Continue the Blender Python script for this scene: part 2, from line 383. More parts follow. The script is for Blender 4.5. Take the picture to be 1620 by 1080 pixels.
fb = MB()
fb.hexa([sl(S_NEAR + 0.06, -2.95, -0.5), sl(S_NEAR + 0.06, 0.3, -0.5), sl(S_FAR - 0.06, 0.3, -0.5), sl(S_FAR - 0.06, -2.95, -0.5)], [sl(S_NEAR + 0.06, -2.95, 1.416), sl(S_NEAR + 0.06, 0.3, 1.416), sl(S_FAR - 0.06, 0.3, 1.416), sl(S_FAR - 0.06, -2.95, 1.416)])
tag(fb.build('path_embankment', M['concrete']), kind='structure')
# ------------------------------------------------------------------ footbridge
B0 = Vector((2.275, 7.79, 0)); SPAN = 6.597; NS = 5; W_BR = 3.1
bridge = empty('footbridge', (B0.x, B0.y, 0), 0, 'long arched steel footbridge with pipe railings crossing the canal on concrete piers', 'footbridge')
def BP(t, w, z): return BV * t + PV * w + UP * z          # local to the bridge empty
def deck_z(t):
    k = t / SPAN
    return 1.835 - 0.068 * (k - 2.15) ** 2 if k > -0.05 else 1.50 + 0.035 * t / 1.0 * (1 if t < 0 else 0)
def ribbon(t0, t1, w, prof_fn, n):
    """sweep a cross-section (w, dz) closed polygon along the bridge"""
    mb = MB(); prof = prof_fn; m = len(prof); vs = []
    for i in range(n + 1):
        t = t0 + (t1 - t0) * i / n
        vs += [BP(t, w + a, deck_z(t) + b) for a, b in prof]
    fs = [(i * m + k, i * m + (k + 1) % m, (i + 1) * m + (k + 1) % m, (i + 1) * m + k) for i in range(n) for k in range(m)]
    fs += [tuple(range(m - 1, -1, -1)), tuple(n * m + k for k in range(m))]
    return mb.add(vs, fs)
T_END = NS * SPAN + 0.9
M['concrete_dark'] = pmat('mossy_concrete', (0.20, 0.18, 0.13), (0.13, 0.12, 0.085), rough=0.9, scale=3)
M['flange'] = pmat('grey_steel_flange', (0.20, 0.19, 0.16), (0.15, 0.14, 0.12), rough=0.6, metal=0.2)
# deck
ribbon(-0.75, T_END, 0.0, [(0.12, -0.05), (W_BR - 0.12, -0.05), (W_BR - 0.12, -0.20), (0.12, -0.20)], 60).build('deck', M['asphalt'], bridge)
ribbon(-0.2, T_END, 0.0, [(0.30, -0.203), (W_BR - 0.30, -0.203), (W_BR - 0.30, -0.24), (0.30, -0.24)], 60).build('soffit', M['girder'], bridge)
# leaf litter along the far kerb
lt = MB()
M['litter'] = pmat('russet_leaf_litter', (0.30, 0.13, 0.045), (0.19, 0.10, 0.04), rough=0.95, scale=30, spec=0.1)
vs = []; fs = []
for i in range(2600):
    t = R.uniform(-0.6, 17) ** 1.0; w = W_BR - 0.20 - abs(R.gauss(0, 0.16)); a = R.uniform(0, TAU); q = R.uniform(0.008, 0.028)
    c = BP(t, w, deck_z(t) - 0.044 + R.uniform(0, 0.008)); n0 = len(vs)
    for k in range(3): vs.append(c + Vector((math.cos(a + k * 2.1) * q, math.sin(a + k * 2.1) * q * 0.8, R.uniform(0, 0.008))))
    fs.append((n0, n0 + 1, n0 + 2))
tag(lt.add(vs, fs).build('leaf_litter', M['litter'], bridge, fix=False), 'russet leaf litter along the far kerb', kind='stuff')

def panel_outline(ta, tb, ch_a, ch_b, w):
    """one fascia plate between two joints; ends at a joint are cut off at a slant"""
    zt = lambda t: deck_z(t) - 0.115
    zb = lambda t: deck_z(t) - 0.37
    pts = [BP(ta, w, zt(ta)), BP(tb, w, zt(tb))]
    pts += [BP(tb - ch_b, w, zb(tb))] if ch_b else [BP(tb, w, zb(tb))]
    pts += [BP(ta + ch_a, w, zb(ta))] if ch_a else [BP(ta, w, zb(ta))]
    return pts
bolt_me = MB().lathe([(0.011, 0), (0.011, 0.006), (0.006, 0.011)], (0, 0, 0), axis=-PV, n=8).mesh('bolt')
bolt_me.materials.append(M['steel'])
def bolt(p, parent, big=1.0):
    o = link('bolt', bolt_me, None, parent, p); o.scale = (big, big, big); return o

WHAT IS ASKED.
Return what is listed above, exactly and completely.

TASK OUTPUT.
Continue the Blender Python script for this scene: part 2, from line 383. More parts follow. The script is for Blender 4.5. Take the picture to be 1620 by 1080 pixels.
fb = MB()
fb.hexa([sl(S_NEAR + 0.06, -2.95, -0.5), sl(S_NEAR + 0.06, 0.3, -0.5), sl(S_FAR - 0.06, 0.3, -0.5), sl(S_FAR - 0.06, -2.95, -0.5)], [sl(S_NEAR + 0.06, -2.95, 1.416), sl(S_NEAR + 0.06, 0.3, 1.416), sl(S_FAR - 0.06, 0.3, 1.416), sl(S_FAR - 0.06, -2.95, 1.416)])
tag(fb.build('path_embankment', M['concrete']), kind='structure')
# ------------------------------------------------------------------ footbridge
B0 = Vector((2.275, 7.79, 0)); SPAN = 6.597; NS = 5; W_BR = 3.1
bridge = empty('footbridge', (B0.x, B0.y, 0), 0, 'long arched steel footbridge with pipe railings crossing the canal on concrete piers', 'footbridge')
def BP(t, w, z): return BV * t + PV * w + UP * z          # local to the bridge empty
def deck_z(t):
    k = t / SPAN
    return 1.835 - 0.068 * (k - 2.15) ** 2 if k > -0.05 else 1.50 + 0.035 * t / 1.0 * (1 if t < 0 else 0)
def ribbon(t0, t1, w, prof_fn, n):
    """sweep a cross-section (w, dz) closed polygon along the bridge"""
    mb = MB(); prof = prof_fn; m = len(prof); vs = []
    for i in range(n + 1):
        t = t0 + (t1 - t0) * i / n
        vs += [BP(t, w + a, deck_z(t) + b) for a, b in prof]
    fs = [(i * m + k, i * m + (k + 1) % m, (i + 1) * m + (k + 1) % m, (i + 1) * m + k) for i in range(n) for k in range(m)]
    fs += [tuple(range(m - 1, -1, -1)), tuple(n * m + k for k in range(m))]
    return mb.add(vs, fs)
T_END = NS * SPAN + 0.9
M['concrete_dark'] = pmat('mossy_concrete', (0.20, 0.18, 0.13), (0.13, 0.12, 0.085), rough=0.9, scale=3)
M['flange'] = pmat('grey_steel_flange', (0.20, 0.19, 0.16), (0.15, 0.14, 0.12), rough=0.6, metal=0.2)
# deck
ribbon(-0.75, T_END, 0.0, [(0.12, -0.05), (W_BR - 0.12, -0.05), (W_BR - 0.12, -0.20), (0.12, -0.20)], 60).build('deck', M['asphalt'], bridge)
ribbon(-0.2, T_END, 0.0, [(0.30, -0.203), (W_BR - 0.30, -0.203), (W_BR - 0.30, -0.24), (0.30, -0.24)], 60).build('soffit', M['girder'], bridge)
# leaf litter along the far kerb
lt = MB()
M['litter'] = pmat('russet_leaf_litter', (0.30, 0.13, 0.045), (0.19, 0.10, 0.04), rough=0.95, scale=30, spec=0.1)
vs = []; fs = []
for i in range(2600):
    t = R.uniform(-0.6, 17) ** 1.0; w = W_BR - 0.20 - abs(R.gauss(0, 0.16)); a = R.uniform(0, TAU); q = R.uniform(0.008, 0.028)
    c = BP(t, w, deck_z(t) - 0.044 + R.uniform(0, 0.008)); n0 = len(vs)
    for k in range(3): vs.append(c + Vector((math.cos(a + k * 2.1) * q, math.sin(a + k * 2.1) * q * 0.8, R.uniform(0, 0.008))))
    fs.append((n0, n0 + 1, n0 + 2))
tag(lt.add(vs, fs).build('leaf_litter', M['litter'], bridge, fix=False), 'russet leaf litter along the far kerb', kind='stuff')

def panel_outline(ta, tb, ch_a, ch_b, w):
    """one fascia plate between two joints; ends at a joint are cut off at a slant"""
    zt = lambda t: deck_z(t) - 0.115
    zb = lambda t: deck_z(t) - 0.37
    pts = [BP(ta, w, zt(ta)), BP(tb, w, zt(tb))]
    pts += [BP(tb - ch_b, w, zb(tb))] if ch_b else [BP(tb, w, zb(tb))]
    pts += [BP(ta + ch_a, w, zb(ta))] if ch_a else [BP(ta, w, zb(ta))]
    return pts
bolt_me = MB().lathe([(0.011, 0), (0.011, 0.006), (0.006, 0.011)], (0, 0, 0), axis=-PV, n=8).mesh('bolt')
bolt_me.materials.append(M['steel'])
def bolt(p, parent, big=1.0):
    o = link('bolt', bolt_me, None, parent, p); o.scale = (big, big, big); return o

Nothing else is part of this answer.